Повторяю уже в другой форме: людьми начинают руководить через руководство их сознанием, возникает индустрия сознания, в которой, условно скажем, знающими людьми, вполне со знанием дела, создаются определенные стандарты мысли, определенные экземпляры (вот как экземпляр ботинок можно создать) и массово воспроизводятся средствами коммуникации, и тем самым ими охватываются миллионы людей. Иначе, в другом выражении, можно сказать так, что идеология из области слабых связей, вольных связей превратилась в область сильных связей. Кроме того, этот процесс совпал с процессом превращения интеллигенции из людей свободных профессий в служащих, в людей наемного труда, в том числе работающих на тех фабриках сознания, какими являются газеты, политические партии, радио, телевидение и так далее.
Это был особый, новый элемент. Если вы добавите к нему еще одно обстоятельство, весьма тревожное (которое частично связано с тем, что я говорил в прошлый раз о феномене массовости, или о «восстании масс»), что масса — это не просто множество людей, а множество определенного рода людей, а именно множество людей, выбитых из традиционных социальных ячеек, из традиционных социальных связей, множество людей как бы без роду и племени, то понятно, что общее между такого рода людьми внутри массы создается на основе сильно организованных и деловых связей, то есть на основе обработки сознания. Сознание в действительности ведь обрабатывается (и история общества показывает это) прежде всего не истинами, в том числе научными, а образами, символами, представлениями, которые, вообще‑то, хотя и претендуют на универсальность, то есть на истинность, но в действительности же являются тем, что уже в строгом смысле называется идеологическими представлениями.

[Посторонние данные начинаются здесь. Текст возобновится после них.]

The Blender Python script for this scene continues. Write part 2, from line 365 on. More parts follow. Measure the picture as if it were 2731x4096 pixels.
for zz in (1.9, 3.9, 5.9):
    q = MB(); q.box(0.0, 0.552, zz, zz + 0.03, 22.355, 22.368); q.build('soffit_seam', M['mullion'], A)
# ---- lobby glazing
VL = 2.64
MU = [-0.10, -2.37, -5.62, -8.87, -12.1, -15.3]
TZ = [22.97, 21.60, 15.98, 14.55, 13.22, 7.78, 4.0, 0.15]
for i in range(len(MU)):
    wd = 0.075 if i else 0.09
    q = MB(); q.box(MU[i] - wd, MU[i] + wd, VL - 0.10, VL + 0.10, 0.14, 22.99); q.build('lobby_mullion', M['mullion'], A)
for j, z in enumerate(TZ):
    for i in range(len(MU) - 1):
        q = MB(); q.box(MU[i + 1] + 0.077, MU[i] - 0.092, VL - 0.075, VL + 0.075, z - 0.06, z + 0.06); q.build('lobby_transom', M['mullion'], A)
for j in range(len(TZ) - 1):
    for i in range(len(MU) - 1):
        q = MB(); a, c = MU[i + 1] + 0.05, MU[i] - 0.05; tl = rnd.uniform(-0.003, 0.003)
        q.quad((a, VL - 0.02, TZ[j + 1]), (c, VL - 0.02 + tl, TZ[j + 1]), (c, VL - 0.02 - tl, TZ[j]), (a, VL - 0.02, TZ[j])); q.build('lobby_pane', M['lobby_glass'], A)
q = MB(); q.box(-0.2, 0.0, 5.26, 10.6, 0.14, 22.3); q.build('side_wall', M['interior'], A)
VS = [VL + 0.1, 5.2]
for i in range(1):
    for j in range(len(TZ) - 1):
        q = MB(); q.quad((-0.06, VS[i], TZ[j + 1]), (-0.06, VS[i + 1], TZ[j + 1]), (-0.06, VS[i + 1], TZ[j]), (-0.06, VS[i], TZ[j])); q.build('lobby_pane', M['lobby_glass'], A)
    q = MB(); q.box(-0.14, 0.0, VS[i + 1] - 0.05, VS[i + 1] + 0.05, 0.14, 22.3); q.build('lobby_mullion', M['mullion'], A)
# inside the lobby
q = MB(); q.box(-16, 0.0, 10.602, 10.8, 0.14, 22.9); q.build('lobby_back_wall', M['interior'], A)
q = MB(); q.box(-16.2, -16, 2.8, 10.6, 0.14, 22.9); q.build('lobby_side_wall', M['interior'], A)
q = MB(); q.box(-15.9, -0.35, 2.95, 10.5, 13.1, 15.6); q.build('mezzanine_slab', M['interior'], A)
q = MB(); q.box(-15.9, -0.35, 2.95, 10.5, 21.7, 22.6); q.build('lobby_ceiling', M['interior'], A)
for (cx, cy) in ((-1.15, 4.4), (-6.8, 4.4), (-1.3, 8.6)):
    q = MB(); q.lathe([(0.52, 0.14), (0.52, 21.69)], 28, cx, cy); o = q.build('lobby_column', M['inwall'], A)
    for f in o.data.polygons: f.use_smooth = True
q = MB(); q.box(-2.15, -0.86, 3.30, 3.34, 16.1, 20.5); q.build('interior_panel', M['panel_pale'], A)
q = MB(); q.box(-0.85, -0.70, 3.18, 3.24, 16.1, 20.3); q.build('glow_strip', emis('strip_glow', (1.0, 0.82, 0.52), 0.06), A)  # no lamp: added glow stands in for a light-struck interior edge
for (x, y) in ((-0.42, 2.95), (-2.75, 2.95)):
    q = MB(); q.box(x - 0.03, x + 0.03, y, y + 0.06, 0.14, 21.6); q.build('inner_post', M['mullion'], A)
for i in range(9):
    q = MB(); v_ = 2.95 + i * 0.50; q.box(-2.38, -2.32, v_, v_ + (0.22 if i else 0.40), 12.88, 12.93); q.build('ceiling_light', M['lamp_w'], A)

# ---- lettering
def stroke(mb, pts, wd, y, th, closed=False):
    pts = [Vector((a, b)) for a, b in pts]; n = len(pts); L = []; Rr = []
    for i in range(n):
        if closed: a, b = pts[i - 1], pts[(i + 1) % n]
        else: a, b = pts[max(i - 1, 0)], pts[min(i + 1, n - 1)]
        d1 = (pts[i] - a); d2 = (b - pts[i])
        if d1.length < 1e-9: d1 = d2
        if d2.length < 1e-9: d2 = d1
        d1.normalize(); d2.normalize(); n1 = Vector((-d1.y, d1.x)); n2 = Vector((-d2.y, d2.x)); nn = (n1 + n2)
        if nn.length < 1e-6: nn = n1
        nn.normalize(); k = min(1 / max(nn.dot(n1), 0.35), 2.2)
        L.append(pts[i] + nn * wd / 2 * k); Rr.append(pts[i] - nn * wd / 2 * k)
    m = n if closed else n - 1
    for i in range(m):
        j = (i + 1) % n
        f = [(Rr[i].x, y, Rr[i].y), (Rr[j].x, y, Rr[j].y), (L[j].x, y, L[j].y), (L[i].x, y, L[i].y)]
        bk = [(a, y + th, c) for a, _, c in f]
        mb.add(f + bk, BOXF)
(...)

Я попытаюсь пояснить, что такое идеология, потому что, как я в прошлый раз говорил, первый акт современного мышления, вокруг которого можно нарастить сложные философские представления (но пока я этого делать не буду, а мы будем делать это постепенно, вводя в круг нашего внимания экзистенциалистские, феноменологические, структуралистские и так далее понятия), начинается с вопроса, адресованного фактически интеллигенции и звучащего так: «А кто воспитывает воспитателей?», то есть с вопроса, который ставит под сомнение само право, которое раньше само собой разумелось, право кого‑то говорить от лица истины, от лица знания истинного положения дела, истинной структуры общества, истинной структуры мира, истинных тенденций исторического развития — или, как я говорил, действительного, тайного замысла, или плана, Провидения. Раньше в основах классической культуры лежало предположение, что, во‑первых, такой план Провидения есть, во‑вторых, что этот план Провидения ориентирован на пользу человека, что история построена таким образом, что в общем, в массовом масштабе, в действительности скрыты тайные тенденции, и такая организация истории не может быть античеловечной. Или, говоря иначе, история не может поставить перед человечеством никаких античеловеческих задач. И в‑третьих, есть посылка (я резюмирую фактически то, что уже говорил), что, в общем, есть какое‑то место, откуда этот благоприятный для человека и для человечества план Провидения виден, и в этом месте, откуда все видно, и расположена особая порода или слой людей, называемый интеллектуалами или интеллигенцией. Так вот, о них возник вопрос: «А кто они такие?», что было ново, раньше это обсуждению не подлежало: на каком праве и на каком основании покоится то, что они считают себя поверенными в делах Провидения?